Updated on August 15, 2016

10 August, 1969

See index for Tim's accounting of Basic Training through previous letters!

Dear Kate,

Oh, the Army is a hard life, Katy. I'm sitting in the music room of the Post Library listening to Tchaikovsky, relaxing, and doing a little light reading. Basic was never like this! Don't get me wrong, I still hate the Army, but at times it is tolerable.

Classes aren't too bad either; the difficulty is in staying awake - not because it's boring, but because I can't get enough sleep at night. That's not the Army's fault, but that of the jokers I room with. There are eight of us in the bay, and four of them are real swingers. They've got their cars on Post so every day after formation, they run into Augusta, get drunk, come back about 10:00 and keep the rest of us up to about 1:00. The flour of us who like to sleep nights created an alliance, though. We realized they had to sleep some time and that time is on the weekends. So we made sure the enemy didn't sleep late either today or yesterday.
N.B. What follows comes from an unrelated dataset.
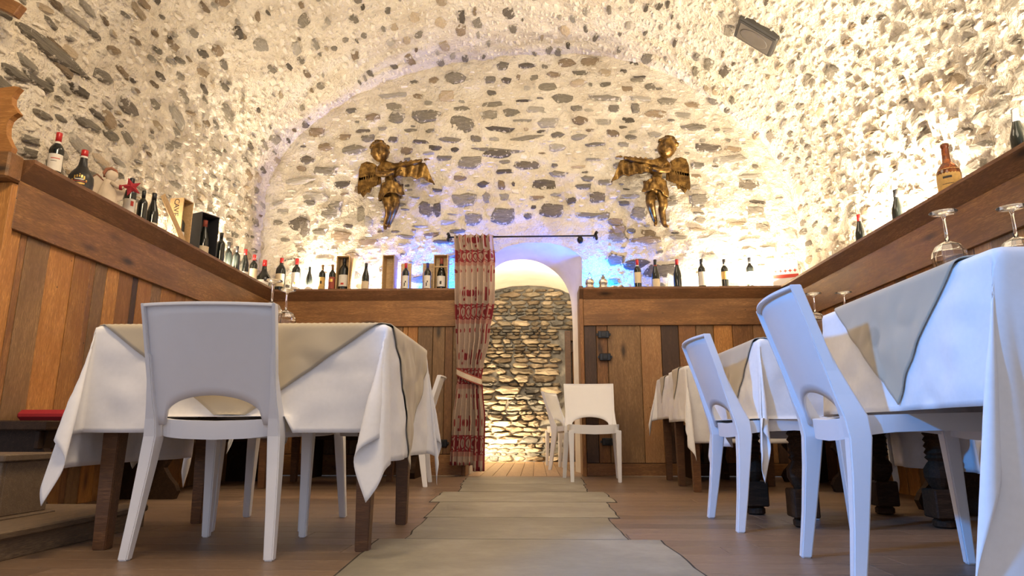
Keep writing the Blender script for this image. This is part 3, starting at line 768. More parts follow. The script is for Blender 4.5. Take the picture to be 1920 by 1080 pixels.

I think perhaps we'll get some sleep tonight. If not, the war continues.

I looked at the roosters for KP and guard duty, and I'm free for at least two weeks. That's comforting to know. How's your rooster look for the next two weeks? Anymore KP at Wil-o-Brooke, Wil-O-Brooke, Wil-O-Brooke? (I'm sorry but I only know the first three words to your camp song.)

How are things with you Kate? How are your parents? Are you still tutoring at the lowest rates in town. Well, I guess I'd better go now, my reading awaits.



Statistics Vs. Stories

To read the all the letters in the "Tim and Kate" series starting with May of '69, click here. Link to Complete Index of Letters"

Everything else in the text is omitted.